Het meest gebruikte argument voor mensen om ‘iets te doen’ met kloosterleven omschrijft abt Christopher als ‘finding sanctuary’. Dat is een mooi woord. Het betekent ‘heilige plek, heiligdom’, maar ook ‘vrijplaats, asiel’ of ’toevluchtsoord’ en ‘reservaat’. Dat kàn inderdaad iets van een vlucht in zich hebben, maar zo’n vlucht houd je niet lang vol.
De deelnemers aan The Monastery zochten een alternatief voor de gejaagdheid van hun dagelijks bestaan, omdat ze daarmee verwachtten hun leven te kunnen verdiepen. Die gejaagdheid kun je met evenveel recht ook een zeepbel noemen. We maken ons voortdurend druk om drie dingen tegelijk en hollen van incident naar incident. Leven wordt reageren.

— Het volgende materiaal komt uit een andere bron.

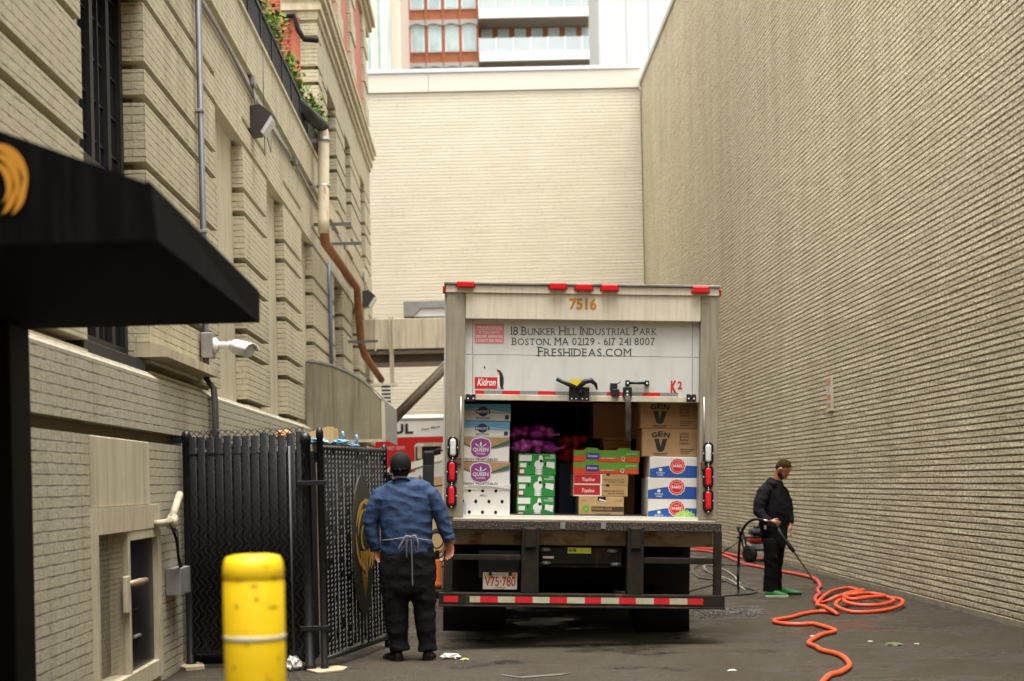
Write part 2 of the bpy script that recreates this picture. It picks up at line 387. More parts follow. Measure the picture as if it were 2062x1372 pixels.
# ------------------------------------------------------------------ left: low rusticated wing and the tall building behind it
XW = -2.6
GR = [0.99, 1.53, 1.80, 2.34, 2.61, 3.15, 3.42, 3.955, 4.24]      # joint heights above the lens
GR = [CAMZ + v for v in GR]; GH = 0.034
Z_PL, Z_TOP, Z_LIN = CAMZ+0.94, CAMZ+4.86, CAMZ+3.98
m_groove_shade = mat('shade toned joint render', (0.20, 0.16, 0.09), 0.9, col2=(0.13, 0.10, 0.055), vscale=4)  # dark brown groove fill, paints the deep shade of the recesses into the colour
def rusticated(b, y0, y1, z0, z1, joints, xb=-3.5, xf=XW, gd=0.14, ends=(True, True)):
    z = z0
    for g_ in joints + [None]:
        if g_ is not None and not (z0 - 0.02 < g_ < z1 - GH): continue
        zt = z1 if g_ is None else g_ - GH
        if zt > z + 0.005: b.box(xb, xf, y0, y1, z, zt)
        if g_ is not None:
            zz0 = max(z, g_-GH)
            b.box(xb, xf-gd, y0 + (gd if ends[0] else 0), y1 - (gd if ends[1] else 0), zz0, g_+GH, 1)
            z = g_ + GH
Y0, YT, YE = -12.0, 24.6, 36.8        # start, tall building starts, end
openings = [(9.58, 11.43, 'window'), (14.58, 16.3, 'panel'), (18.15, 19.75, 'panel'), (21.75, 23.2, 'panel'), (26.7, 28.45, 'deep'), (30.6, 32.2, 'deep'), (34.2, 35.4, 'deep')]
lw = thing('rusticated_building', 'low wing of cream painted brick with deep horizontal joints and blind panels on the left', 'building', (-4, 12, 0))
tb = thing('rusticated_building', 'tall cream and red brick building with stone cornices rising behind the low wing', 'building', (-4, 30, 0))
def facade(y0, y1, ops, parent):
    b = B(); y = y0
    for a, c, k in ops + [(y1, y1, None)]:
        if a > y: rusticated(b, y, a, Z_PL, Z_LIN+0.30, GR)
        if k:
            b.box(-3.5, XW, a, c, Z_LIN, Z_LIN+0.30)                           # lintel
        y = c
    b.box(-3.5, XW, y0, y1, Z_LIN+0.303, Z_TOP)                                 # frieze under the string course
    b.build('wall', [m_brick, m_groove_shade], parent)
    for a, c, k in ops:
        if k == 'panel':
            p = B(); p.box(-3.4, XW-0.13, a+0.002, c-0.002, Z_PL+0.002, Z_LIN-0.002); p.build('blind_panel', m_stucco, parent)
        elif k == 'deep':
            p = B(); p.box(-3.4, XW-0.32, a+0.002, c-0.002, Z_PL+0.002, Z_LIN-0.002); p.build('shaded_window', m_glass, parent)
low = [o for o in openings if o[0] < YT]; high = [o for o in openings if o[0] >= YT]
facade(Y0, YT, low, lw); facade(YT+0.003, YE, high, tb)
# string course + parapet of the low wing
b = B(); b.box(-3.5, XW-0.05, Y0, YT, Z_TOP+0.002, Z_TOP+0.06); b.box(-3.5, XW+0.035, Y0, YT, Z_TOP+0.06, CAMZ+5.48); b.box(-3.5, XW+0.06, Y0, YT, CAMZ+5.48, CAMZ+5.53)
b.build('parapet', m_brick, lw)
# plinth: projecting base course with sloped top, recessed joint, lower wall
def plinth(y0, y1, parent, holes=()):
    b = B()
    b.prism([(-3.5, y0, CAMZ+0.46), (XW+0.08, y0, CAMZ+0.46), (XW+0.08, y0, CAMZ+0.88), (XW+0.002, y0, CAMZ+0.938), (-3.5, y0, CAMZ+0.938)], (0, y1-y0, 0))
    b.box(-3.5, XW-0.03, y0, y1, CAMZ+0.375, CAMZ+0.458, 1)
    ys = [y0] + [v for h in holes for v in h[:2]] + [y1]
    for i in range(0, len(ys), 2): b.box(-3.5, XW+0.07, ys[i], ys[i+1], 0, CAMZ+0.373)
    for h in holes:
        b.box(-3.5, XW+0.07, h[0], h[1], h[3], CAMZ+0.373)
        b.box(-3.5, XW+0.07, h[0], h[1], 0, h[2])
    b.build('base_course', [m_brick_low, m_groove_shade], parent)
DOOR = (9.34, 11.20, 0.13, CAMZ-0.17)
plinth(Y0, YT, lw, [DOOR]); plinth(YT+0.003, YE, tb)
# near window: dark frame, muntins, glass
b = B(); wx = XW-0.22
b.box(wx-0.04, wx, 9.60, 11.41, Z_PL+0.10, Z_LIN); gl = b.build('window_pane', m_glass, lw)
b = B()
for y in (9.63, 10.02, 10.50, 10.98, 11.38): b.box(wx+0.002, wx+0.045, y-0.045, y+0.045, Z_PL+0.10, Z_LIN)
for z in (Z_PL+0.14, CAMZ+2.4, Z_LIN-0.03): b.box(wx+0.004, wx+0.05, 9.6, 11.4, z-0.05, z+0.05)
z = Z_PL+0.45
while z < Z_LIN: b.box(wx+0.003, wx+0.012, 9.6, 11.4, z-0.009, z+0.009); z += 0.31
b.box(wx+0.003, wx+0.03, 9.82-0.01, 9.82+0.01, Z_PL+0.1, Z_LIN); b.box(wx+0.003, wx+0.03, 10.74-0.01, 10.74+0.01, Z_PL+0.1, Z_LIN)
b.build('window_frame', m_black, lw)
b = B(); b.box(-3.4, XW-0.03, 9.6, 11.41, Z_PL+0.003, Z_PL+0.098, bev=0.01); b.build('window_sill', m_black, lw)
# stone ledge right of the window
b = B()
b.prism([(XW-0.1, 11.30, CAMZ+1.06), (XW+0.16, 11.30, CAMZ+1.06), (XW+0.16, 11.30, CAMZ+1.14), (XW+0.05, 11.30, CAMZ+1.17), (XW-0.1, 11.30, CAMZ+1.17)], (0, 2.25, 0))
b.build('stone_ledge', m_stone, lw)
# smooth render patch above the utility door
b = B(); b.box(XW+0.04, XW+0.085, 9.30, 10.95, DOOR[3]+0.06, CAMZ+0.37, bev=0.008); b.build('render_patch', m_stucco, lw)

# tall building: upper storey, cornice, red brick attic, roof cornice
ups = [(26.2, 27.8), (29.7, 31.0), (33.6, 34.9)]
b = B(); zu0, zu1 = Z_TOP+0.06, CAMZ+7.38
GU = [Z_TOP + 0.5 + 0.80*i + d for i in range(6) for d in (0, 0.27)]
b.box(-3.0, XW-0.05, YT+0.003, YE, Z_TOP+0.002, zu0); y = YT + 0.003
for a, c in ups + [(YE, YE)]:
    if a - y > 0.05: rusticated(b, y, a, zu0, zu1, GU, xb=-3.0)
    y = c
b.box(-3.0, XW, YT+0.003, YE, zu1+0.002, CAMZ+8.1)
b.build('upper_wall', [m_brick, m_groove_shade], tb)
for a, c in ups:
    p = B(); p.box(-3.0, XW-0.28, a+0.002, c-0.002, zu0+0.3, zu1-0.002); p.build('upper_window', m_glass, tb)
    p = B(); p.box(-3.0, XW+0.03, a, c, zu0+0.002, zu0+0.298); p.build('upper_sill', m_stone, tb)
b = B()                                             # moulded cornice, wraps the corner
for d, z0, z1 in ((0.04, 8.10, 8.22), (0.09, 8.222, 8.34), (0.065, 8.342, 8.42), (0.14, 8.422, 8.56), (0.18, 8.562, 8.66)):
    b.box(-3.2, XW+d, YT-d, YE+d, CAMZ+z0, CAMZ+z1)
b.build('cornice', m_stone, tb)
b = B(); b.box(-9, XW-0.02, YT+0.03, YE-0.02, CAMZ+8.66, CAMZ+11.6); b.build('attic_wall', m_redpaint, tb)
b = B()
for y in (YT, 27.9, 31.1, 34.9): 
    for k in range(7): b.box(-2.9, XW+0.05 + (0.03 if k % 2 else 0), y, y+1.0 + (0.15 if k % 2 else 0), CAMZ+8.665+k*0.42, CAMZ+8.665+k*0.42+0.40)
b.build('quoins', m_brick, tb)
b = B()
for d, z0, z1 in ((0.06, 11.6, 11.75), (0.14, 11.752, 11.9), (0.22, 11.902, 12.1)): b.box(-9, XW+d, YT-d, YE+d, CAMZ+z0, CAMZ+z1)
b.build('roof_cornice', mat('weathered stone cornice', (0.40, 0.34, 0.22), 0.8, col2=(0.3, 0.25, 0.15), vscale=3), tb)
# return wall facing the camera above the terrace: stone pier, salmon strip, red brick
b = B(); rusticated(b, YT-0.05, YT+0.6, zu0-0.2, CAMZ+8.1, GU, xb=-2.88, xf=XW+0.02, gd=0.06); b.build('corner_pier', [m_brick, m_groove_shade], tb)
b = B(); b.box(-3.04, -2.882, YT-0.03, YT+0.5, Z_TOP-0.3, CAMZ+11.6); b.build('pilaster_strip', m_redpaint, tb)
b = B(); b.box(-9, -3.043, YT, YE-0.02, 0, CAMZ+11.6); b.build('return_wall', m_redbrick, tb)
# unseen building, added behind the viewer to shade the alley mouth
sb = thing('unseen_shade_building', 'unseen dark brick building added behind the viewer to shade the alley', 'building', (0, -18, 0))
b = B(); b.box(-40, 40, -28, -18, 0, 20); b.build('wall', m_redbrick, sb)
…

Wie daadwerkelijk besluit in een klooster te gaan leven, gooit inderdaad radicaal het roer om. Maar dat doe je niet van de ene dag op de andere, want de wijsheid van de Regel van Benedictus is juist, dat er een zorgvuldig en langdurig traject gevolgd wordt voor iemand definitief kan intreden. Kloosterleven is niet geschikt voor iedereen en wie er wel voor geboren is, moet het toch eerst nog leren. Benedictus noemde zijn regel niet toevallig ‘een regel voor beginners’.
Als kloosterleven iets is voor weinigen, dan kunnen toch nog velen ‘er iets mee’ buiten de muren van een klooster. In plaats van de dag helemaal te laten dicteren door de werkagenda, kunnen er bewust tijden voor stilte en comtemplatie gemaakt worden. In plaats van alleen maar achter eisen en verwachtingen van anderen aan te hollen en voortdurend onszelf te bewijzen, kunnen we ons oefenen in nederigheid en gehoorzaamheid. In plaats van al die honderd leuke dingen die zo nodig moeten, kunnen we systematisch aandacht besteden aan gemeenschap. In plaats van ons verlangen af te kopen met almaar consumeren, kunnen we de spiritualiteit van het alledaagse leren ervaren. En bij elkaar geeft dat ten diepste hoop.
Is dat een zeepbel? Niet meer of minder dan het gebruikelijke gejaag en gepresteer. Maar het is bovenal een fundamentele verbetering van de kwaliteit van het persoonlijk leven en het samenleven.